One of the satellites malfunctions and  flash freezes some poor villagers in Afghanistan.  President Palma (Andy Garcia) sends Jake to the space station to fix it before more people are turned into popsicles.    But he finds out that somebody is sabotaging the system.  Hold on.  Maybe this is not a fantasy in this day of Trump sabotaging Obamacare.   Anyway, Jake's got to stop anymore malfunctioning satellites or else there's going to be something called a "geostorm" which is a cool sounding term for worldwide storms that will destroy life on the planet.

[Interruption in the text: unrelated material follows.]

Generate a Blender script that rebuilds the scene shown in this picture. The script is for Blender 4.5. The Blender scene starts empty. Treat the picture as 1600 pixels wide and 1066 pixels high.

I usually comment on performances but what's the point?  The characters are given ridiculous things to say and do.  Abbie Cornish plays  Secret Service agent Sarah Wilson.  She's dating Max though the script says that's illegal.  Huh?  Really?  I  laughed when she pulls out her gun and did some other action things because it was so over the top.  Ed Harris is Secretary of State Dekkom.  He probably wishes he was back in Westworld.   Richard Sheehan is Taylor, a British crew member of the space station.  He's cocky, annoying  and basically a jerk.  You  just wish somebody would flush him out of an airlock or kick him down a well.  Calling Gerard Butler.  Speaking of Butler, he's okay but it's the writing and the direction that hurts this film.

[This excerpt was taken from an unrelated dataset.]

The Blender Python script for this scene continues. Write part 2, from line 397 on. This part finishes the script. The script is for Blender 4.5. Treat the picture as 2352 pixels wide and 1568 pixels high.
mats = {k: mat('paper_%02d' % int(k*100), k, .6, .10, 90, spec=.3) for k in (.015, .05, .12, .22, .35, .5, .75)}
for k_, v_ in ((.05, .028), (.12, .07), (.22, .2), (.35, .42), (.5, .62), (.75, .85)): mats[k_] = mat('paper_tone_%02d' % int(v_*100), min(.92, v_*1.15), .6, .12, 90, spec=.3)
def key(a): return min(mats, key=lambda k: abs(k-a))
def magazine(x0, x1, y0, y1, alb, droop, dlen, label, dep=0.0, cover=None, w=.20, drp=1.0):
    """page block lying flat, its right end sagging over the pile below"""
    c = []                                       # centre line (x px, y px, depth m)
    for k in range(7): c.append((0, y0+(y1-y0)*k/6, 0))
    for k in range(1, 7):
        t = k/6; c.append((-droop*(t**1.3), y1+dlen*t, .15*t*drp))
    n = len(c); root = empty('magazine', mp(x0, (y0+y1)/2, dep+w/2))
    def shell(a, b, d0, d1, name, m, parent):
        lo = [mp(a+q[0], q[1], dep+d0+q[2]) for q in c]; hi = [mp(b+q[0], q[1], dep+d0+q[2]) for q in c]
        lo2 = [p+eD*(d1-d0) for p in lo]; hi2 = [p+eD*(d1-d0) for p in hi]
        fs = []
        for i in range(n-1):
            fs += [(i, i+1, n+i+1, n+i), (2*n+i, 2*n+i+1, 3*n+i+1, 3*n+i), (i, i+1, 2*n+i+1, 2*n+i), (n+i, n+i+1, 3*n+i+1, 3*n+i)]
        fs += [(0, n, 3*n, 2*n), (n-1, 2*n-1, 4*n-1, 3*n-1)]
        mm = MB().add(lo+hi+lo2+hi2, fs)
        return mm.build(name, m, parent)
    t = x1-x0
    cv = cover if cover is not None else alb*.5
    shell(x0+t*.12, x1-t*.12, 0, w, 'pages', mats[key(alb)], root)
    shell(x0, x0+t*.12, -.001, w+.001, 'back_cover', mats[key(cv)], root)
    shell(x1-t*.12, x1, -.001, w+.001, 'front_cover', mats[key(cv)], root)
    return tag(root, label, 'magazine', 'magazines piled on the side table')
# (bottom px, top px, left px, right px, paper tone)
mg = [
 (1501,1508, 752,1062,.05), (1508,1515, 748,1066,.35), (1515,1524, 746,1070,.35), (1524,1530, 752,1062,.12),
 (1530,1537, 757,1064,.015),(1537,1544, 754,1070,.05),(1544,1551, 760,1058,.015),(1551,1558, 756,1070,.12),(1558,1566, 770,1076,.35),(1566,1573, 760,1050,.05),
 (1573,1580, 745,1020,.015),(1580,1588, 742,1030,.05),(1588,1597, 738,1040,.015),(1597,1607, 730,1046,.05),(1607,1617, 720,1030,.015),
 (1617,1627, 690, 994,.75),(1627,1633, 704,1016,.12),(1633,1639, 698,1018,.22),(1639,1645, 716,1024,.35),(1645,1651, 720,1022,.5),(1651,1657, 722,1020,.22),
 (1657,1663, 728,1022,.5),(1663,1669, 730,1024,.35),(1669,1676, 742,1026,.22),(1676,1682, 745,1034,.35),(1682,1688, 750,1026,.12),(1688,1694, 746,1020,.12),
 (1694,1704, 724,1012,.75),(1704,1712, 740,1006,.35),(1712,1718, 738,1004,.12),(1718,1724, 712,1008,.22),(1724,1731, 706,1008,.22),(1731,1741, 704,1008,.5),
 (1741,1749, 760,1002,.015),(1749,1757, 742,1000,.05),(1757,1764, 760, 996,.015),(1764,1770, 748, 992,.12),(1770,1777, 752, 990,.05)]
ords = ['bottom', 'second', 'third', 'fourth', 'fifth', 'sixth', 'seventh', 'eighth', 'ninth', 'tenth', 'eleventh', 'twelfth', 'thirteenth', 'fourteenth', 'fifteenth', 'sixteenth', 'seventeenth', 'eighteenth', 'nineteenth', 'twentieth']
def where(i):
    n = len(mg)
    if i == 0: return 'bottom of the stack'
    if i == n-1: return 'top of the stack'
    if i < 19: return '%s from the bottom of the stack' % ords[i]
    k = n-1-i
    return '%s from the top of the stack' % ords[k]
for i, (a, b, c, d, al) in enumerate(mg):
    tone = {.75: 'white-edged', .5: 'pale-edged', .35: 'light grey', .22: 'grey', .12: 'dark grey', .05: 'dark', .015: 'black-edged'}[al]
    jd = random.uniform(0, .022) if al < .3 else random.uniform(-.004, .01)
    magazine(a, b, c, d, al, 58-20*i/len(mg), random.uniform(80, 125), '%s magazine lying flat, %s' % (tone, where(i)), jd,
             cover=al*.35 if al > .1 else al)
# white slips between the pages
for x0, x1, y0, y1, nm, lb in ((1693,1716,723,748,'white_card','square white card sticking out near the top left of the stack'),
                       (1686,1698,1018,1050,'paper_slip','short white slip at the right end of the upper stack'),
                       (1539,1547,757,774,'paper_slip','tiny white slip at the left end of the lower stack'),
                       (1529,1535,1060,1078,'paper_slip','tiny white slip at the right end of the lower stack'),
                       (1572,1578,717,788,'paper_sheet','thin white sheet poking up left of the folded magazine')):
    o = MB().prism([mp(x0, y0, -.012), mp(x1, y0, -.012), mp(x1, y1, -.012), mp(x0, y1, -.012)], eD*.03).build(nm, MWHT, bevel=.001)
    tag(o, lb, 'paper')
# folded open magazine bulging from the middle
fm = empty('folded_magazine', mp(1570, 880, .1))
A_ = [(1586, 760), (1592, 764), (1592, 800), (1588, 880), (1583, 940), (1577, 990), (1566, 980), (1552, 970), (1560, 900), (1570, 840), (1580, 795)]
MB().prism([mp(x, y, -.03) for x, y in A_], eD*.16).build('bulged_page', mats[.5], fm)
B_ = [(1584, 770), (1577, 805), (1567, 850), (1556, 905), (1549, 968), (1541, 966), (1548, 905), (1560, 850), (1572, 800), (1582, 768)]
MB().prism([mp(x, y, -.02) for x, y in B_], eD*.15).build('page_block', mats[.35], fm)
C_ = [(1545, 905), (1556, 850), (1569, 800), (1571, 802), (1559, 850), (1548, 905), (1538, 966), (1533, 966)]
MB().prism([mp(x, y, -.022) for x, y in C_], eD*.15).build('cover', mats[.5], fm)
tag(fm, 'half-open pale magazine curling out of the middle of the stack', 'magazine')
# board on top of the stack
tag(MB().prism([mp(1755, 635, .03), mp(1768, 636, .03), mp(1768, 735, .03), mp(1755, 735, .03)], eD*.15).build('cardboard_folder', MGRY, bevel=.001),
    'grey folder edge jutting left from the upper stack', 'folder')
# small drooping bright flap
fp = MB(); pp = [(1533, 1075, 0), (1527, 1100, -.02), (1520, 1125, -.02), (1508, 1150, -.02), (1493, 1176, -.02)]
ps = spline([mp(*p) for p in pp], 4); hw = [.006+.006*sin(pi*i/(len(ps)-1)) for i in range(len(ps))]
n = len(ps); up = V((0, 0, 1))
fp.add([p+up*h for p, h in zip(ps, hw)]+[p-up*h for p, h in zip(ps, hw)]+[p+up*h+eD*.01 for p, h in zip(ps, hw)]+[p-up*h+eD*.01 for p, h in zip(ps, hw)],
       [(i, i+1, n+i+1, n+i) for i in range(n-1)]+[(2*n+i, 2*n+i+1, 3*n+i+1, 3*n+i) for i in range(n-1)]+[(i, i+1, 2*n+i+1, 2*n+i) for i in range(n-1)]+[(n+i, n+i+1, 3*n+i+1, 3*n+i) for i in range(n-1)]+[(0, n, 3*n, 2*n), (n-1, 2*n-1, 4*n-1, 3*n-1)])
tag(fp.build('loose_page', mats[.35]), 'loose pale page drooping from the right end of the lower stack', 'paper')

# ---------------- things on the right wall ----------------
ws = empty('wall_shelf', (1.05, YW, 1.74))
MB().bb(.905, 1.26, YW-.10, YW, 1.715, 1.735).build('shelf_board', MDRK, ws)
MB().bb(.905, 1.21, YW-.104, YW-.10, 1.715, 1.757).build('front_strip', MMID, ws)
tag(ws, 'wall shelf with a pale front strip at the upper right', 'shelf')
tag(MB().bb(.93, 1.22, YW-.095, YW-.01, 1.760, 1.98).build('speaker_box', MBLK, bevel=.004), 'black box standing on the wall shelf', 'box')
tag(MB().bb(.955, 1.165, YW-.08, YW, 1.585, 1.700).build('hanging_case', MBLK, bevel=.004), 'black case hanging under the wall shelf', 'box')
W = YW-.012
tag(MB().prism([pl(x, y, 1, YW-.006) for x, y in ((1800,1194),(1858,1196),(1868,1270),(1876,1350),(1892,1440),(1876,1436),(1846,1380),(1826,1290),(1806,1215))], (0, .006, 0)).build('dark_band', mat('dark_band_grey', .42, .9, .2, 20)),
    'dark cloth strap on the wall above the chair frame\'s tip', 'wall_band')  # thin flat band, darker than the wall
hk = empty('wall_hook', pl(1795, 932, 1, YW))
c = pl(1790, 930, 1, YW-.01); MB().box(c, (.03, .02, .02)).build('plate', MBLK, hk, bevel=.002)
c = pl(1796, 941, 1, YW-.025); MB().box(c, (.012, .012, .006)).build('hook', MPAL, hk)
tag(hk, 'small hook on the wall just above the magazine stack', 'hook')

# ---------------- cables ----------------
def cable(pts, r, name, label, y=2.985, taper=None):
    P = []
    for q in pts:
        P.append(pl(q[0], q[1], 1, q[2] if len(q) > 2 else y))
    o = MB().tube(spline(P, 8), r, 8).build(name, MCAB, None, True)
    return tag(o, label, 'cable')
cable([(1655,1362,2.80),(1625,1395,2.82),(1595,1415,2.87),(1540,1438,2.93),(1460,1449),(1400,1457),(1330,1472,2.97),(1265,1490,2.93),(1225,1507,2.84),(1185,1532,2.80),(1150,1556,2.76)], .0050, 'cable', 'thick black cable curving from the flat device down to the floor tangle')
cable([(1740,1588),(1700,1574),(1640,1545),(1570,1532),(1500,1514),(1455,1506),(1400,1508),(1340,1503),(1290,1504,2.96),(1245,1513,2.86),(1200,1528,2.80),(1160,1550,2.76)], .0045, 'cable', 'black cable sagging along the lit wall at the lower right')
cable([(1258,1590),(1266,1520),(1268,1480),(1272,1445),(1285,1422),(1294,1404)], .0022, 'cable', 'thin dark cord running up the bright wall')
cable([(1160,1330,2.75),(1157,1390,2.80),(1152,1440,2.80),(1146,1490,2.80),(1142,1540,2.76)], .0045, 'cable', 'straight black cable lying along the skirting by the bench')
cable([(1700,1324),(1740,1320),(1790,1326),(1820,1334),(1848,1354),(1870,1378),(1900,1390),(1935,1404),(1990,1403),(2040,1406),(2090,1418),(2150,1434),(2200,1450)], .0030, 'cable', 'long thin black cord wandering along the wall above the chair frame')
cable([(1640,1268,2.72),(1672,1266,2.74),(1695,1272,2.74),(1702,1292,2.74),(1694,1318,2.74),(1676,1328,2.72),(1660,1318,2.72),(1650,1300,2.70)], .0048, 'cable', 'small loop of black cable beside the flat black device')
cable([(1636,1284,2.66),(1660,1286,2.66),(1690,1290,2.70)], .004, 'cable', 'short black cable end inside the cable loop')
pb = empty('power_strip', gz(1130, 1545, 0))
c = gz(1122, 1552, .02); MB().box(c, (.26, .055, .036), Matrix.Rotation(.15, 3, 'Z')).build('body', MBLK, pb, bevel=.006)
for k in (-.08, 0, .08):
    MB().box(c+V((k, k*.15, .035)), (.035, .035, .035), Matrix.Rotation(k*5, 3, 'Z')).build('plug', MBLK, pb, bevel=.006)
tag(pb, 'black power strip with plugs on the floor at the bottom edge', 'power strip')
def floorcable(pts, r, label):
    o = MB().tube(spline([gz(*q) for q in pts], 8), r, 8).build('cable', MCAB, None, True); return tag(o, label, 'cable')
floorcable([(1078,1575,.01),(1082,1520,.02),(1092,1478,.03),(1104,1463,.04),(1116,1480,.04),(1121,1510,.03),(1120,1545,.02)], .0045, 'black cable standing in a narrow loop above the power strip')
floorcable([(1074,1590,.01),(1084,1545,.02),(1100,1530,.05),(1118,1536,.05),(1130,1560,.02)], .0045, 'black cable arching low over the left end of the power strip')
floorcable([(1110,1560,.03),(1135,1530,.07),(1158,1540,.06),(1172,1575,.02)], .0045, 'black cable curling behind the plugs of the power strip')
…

Writer and director Dean Devlin (Independence Day) is competent as a director.  Action scenes and special effects all work.  But it's the writing.  Characters spit out exposition unnaturally.  Jake's daughter literally tells Max that he's not been in her life instead of subtly implying it.  That's telling not showing.    Bad guys are shot with menacing closing shots.  I get it.  He's a bad guy.  The film wants to be some type of political thriller.  But there's not enough of this plot thread.  It spends too much time on the personal lives of the main characters.  I don't care about Jake's daughter.  Okay?  Then there's the  lack of logic and silliness.  Jake goes on a space walk to  retrieve a panel.  Something goes wrong and he's hurtling through space and literally bouncing off the space station.  And get this?  He suffers no breach in his space suit.  Really?  And I forgot this hilarious scene.  A gigantic tidal wave hits the beaches of Brazil.  A bikini clad woman runs from the wave.  As she is running down the street, a jet plane crashes and is about to crush her.  Yet, she is able to outrun it and survive.  Yeah, it's a little overkill.

Geostorm is not bad enough to laugh at.  At best, it's not boring.   It's just a big budget SyFy television movie without flying sharks.  The grade is C Plus.